MATERIAL TO PROCESS:
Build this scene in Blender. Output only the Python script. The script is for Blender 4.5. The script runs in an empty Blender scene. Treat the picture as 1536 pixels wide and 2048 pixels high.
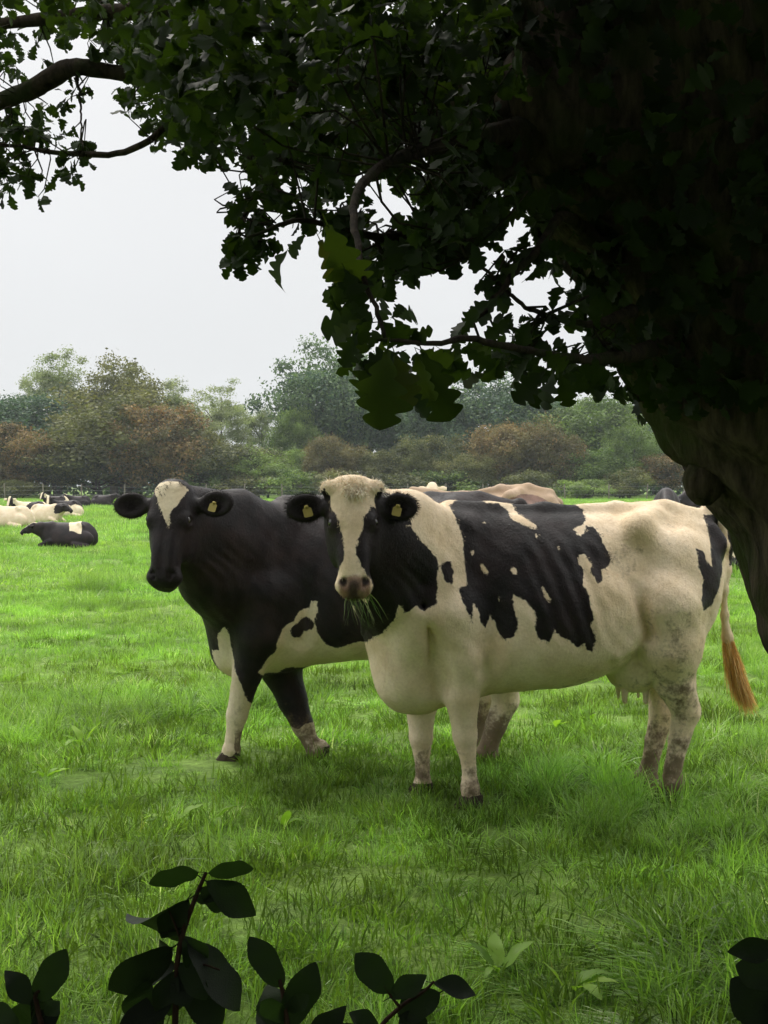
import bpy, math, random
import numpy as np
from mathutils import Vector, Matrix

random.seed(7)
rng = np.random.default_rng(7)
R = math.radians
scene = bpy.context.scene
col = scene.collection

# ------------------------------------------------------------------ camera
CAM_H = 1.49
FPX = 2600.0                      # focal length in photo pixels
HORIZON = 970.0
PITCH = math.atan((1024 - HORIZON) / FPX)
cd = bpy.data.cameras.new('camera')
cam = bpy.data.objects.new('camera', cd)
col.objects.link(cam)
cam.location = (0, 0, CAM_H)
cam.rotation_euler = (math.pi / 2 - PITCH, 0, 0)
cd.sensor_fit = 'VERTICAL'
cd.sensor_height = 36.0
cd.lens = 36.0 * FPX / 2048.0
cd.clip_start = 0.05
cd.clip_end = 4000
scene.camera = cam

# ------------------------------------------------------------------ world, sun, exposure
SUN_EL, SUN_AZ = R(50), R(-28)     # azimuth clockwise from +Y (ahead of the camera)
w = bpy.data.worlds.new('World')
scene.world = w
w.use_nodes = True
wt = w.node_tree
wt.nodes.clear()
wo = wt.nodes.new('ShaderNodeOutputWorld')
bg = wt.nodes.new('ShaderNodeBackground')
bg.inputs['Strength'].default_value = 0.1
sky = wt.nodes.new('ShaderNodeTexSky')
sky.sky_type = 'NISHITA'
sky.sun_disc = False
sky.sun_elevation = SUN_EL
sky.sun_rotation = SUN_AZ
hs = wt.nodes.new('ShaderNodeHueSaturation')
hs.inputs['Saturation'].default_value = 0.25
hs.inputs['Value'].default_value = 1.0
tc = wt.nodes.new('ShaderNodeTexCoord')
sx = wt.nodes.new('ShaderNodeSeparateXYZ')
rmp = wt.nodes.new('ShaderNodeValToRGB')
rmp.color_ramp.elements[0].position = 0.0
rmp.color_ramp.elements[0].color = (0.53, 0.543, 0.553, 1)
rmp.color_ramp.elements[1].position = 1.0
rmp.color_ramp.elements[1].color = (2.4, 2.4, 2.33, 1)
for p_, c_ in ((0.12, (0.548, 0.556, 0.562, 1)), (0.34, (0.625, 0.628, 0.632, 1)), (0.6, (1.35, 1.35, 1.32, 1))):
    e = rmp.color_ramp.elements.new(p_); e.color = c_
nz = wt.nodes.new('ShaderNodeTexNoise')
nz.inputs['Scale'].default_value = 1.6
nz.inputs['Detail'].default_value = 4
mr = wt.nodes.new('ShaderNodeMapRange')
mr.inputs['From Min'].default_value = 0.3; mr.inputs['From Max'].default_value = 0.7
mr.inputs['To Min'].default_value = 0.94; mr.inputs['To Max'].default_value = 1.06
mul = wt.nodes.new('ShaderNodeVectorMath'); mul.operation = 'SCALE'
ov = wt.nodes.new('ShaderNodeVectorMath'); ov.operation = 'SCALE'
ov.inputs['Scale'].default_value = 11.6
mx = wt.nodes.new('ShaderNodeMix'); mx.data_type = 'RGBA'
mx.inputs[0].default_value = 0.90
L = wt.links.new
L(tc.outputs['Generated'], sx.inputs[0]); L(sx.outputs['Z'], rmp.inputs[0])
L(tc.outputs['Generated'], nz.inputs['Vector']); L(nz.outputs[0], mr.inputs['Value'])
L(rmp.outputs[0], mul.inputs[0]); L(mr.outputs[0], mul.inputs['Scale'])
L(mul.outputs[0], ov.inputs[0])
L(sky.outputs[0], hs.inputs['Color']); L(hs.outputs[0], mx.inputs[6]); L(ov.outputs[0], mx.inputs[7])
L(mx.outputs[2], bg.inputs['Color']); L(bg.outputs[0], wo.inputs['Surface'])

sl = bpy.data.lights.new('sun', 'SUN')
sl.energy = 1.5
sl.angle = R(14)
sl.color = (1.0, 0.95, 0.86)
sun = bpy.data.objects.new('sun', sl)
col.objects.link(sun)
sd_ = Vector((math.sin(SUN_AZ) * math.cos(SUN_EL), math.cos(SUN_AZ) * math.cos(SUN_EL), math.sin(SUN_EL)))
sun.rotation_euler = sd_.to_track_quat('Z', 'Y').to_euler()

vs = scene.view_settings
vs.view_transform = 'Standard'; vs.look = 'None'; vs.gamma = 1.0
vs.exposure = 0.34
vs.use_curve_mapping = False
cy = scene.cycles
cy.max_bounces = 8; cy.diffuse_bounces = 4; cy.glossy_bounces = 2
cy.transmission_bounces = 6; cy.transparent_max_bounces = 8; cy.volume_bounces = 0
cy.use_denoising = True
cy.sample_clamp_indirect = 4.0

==

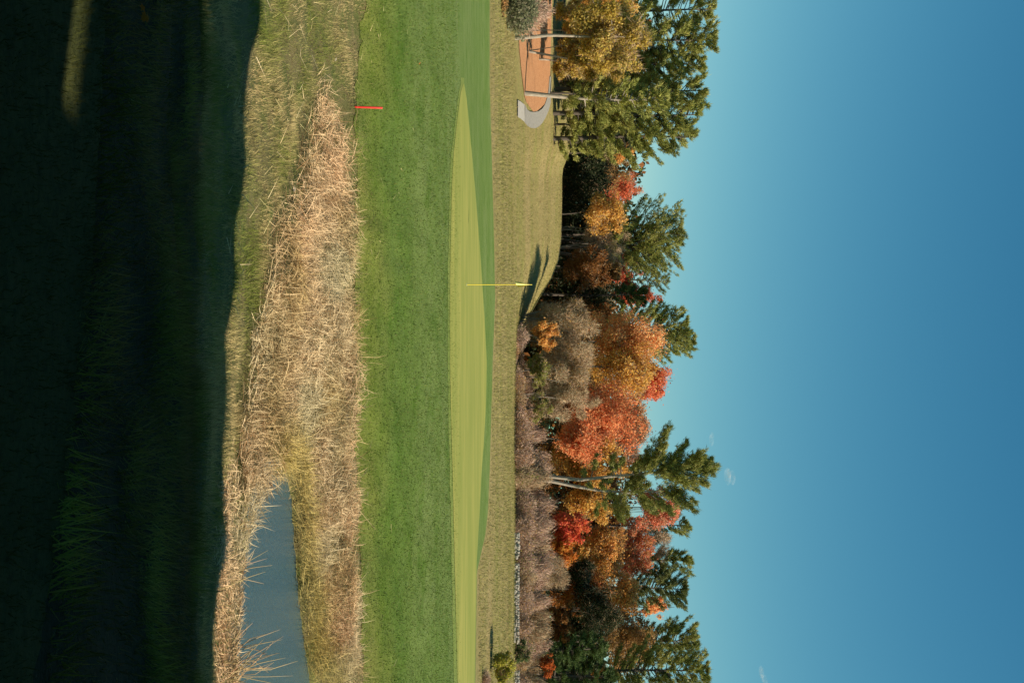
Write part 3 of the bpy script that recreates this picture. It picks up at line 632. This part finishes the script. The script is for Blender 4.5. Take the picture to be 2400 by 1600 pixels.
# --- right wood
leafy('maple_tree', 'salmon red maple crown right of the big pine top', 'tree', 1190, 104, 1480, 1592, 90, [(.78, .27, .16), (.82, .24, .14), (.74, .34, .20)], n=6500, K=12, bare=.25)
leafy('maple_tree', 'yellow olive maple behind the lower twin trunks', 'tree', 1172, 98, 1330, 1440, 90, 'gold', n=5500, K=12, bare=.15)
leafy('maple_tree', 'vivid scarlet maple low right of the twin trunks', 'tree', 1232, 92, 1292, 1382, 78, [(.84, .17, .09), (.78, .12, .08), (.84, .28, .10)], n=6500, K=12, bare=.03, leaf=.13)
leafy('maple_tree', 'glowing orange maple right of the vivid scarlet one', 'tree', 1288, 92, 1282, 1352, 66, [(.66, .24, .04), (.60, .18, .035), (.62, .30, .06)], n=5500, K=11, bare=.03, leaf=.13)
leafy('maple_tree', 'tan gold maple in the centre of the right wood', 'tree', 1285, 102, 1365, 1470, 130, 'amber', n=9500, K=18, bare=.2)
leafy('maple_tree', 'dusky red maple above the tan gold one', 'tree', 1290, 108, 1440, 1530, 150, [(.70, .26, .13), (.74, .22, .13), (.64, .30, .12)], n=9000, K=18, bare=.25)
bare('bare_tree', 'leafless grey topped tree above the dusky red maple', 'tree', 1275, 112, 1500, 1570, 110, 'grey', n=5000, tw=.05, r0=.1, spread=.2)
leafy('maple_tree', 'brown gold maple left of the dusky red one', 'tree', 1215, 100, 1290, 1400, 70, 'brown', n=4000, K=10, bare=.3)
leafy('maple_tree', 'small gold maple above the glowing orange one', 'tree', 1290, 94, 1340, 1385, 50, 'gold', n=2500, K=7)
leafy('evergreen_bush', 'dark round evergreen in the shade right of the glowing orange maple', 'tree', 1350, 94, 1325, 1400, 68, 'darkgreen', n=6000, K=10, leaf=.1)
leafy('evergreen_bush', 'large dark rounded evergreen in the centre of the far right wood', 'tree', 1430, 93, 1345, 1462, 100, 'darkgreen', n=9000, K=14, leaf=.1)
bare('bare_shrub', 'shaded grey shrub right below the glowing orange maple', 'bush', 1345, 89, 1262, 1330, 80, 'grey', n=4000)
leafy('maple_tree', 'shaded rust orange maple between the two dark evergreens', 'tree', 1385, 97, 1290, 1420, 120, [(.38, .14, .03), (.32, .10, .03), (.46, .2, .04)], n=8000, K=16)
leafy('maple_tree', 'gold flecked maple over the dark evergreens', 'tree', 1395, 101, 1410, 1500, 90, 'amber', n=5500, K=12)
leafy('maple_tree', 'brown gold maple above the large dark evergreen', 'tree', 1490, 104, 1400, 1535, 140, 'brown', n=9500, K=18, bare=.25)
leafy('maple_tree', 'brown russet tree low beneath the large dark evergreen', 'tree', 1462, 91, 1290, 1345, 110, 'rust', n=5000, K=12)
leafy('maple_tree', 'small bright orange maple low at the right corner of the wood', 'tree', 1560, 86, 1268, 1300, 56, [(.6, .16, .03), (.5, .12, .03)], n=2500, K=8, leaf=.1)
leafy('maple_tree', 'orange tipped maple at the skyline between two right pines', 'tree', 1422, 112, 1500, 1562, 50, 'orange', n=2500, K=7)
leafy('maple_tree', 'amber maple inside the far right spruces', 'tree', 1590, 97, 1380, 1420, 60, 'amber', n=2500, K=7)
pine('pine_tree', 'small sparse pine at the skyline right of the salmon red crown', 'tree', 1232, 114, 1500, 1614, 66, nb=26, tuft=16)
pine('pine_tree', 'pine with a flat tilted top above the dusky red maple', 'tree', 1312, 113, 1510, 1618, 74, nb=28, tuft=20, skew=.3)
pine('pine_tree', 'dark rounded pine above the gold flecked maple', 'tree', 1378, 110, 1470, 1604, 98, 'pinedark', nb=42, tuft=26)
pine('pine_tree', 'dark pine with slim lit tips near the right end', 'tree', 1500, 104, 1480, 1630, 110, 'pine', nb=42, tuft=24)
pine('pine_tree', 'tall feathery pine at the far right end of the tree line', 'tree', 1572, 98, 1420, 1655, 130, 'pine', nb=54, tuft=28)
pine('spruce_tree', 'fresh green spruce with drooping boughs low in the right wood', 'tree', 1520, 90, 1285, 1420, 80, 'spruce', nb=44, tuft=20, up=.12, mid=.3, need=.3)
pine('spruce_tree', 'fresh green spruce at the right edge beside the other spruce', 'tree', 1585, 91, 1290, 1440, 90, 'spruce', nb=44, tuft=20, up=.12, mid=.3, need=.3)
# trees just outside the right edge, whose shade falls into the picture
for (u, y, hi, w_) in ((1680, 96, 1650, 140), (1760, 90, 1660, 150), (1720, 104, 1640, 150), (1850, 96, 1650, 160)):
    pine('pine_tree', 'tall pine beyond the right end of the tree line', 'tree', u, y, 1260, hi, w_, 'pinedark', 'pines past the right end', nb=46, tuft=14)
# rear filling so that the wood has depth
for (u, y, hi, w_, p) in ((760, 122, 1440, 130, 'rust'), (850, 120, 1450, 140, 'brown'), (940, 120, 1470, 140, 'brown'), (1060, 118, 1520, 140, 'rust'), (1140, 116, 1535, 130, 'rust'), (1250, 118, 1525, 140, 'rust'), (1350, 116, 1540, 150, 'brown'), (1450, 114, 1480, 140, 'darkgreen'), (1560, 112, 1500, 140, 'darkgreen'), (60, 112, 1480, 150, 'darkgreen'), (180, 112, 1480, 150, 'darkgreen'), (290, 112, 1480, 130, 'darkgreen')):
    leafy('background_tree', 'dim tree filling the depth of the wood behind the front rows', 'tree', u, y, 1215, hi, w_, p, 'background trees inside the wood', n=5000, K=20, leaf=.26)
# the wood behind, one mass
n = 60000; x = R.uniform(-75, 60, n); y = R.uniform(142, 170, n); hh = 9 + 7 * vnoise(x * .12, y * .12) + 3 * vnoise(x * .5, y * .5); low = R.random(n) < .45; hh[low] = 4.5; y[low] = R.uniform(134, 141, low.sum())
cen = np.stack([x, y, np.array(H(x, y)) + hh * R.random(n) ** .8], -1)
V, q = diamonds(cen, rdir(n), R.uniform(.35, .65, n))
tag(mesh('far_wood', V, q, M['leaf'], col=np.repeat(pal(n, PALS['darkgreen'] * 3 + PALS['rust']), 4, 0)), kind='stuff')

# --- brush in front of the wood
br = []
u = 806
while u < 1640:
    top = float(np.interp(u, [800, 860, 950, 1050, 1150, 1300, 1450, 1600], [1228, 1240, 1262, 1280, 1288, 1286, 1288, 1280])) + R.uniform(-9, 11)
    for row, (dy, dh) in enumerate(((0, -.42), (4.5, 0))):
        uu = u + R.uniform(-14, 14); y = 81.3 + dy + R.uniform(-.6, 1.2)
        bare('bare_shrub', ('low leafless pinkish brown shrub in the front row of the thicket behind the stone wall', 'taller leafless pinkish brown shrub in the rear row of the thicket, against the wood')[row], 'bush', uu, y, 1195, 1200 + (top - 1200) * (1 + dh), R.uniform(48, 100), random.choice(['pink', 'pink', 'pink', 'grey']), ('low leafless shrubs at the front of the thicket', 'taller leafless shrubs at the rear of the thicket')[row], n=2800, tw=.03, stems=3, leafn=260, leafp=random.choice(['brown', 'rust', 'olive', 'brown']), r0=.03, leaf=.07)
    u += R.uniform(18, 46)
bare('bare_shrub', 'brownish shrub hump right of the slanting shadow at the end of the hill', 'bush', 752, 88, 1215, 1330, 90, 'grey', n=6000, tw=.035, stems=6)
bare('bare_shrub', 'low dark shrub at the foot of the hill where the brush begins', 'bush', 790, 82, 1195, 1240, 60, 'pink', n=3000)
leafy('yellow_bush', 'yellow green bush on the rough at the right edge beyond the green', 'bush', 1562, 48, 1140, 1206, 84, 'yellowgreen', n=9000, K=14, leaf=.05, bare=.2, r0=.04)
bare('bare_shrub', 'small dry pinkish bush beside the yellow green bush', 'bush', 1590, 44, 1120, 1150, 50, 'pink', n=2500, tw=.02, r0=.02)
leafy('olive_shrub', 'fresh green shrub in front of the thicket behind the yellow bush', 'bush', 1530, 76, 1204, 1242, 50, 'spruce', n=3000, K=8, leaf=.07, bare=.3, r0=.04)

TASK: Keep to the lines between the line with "Build this scene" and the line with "col = scene.collection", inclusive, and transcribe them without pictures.

FINISHED ANSWER:
Build this scene in Blender. Output only the Python script. The script is for Blender 4.5. The script runs in an empty Blender scene. Treat the picture as 1536 pixels wide and 2048 pixels high.
import bpy, math, random
import numpy as np
from mathutils import Vector, Matrix

random.seed(7)
rng = np.random.default_rng(7)
R = math.radians
scene = bpy.context.scene
col = scene.collection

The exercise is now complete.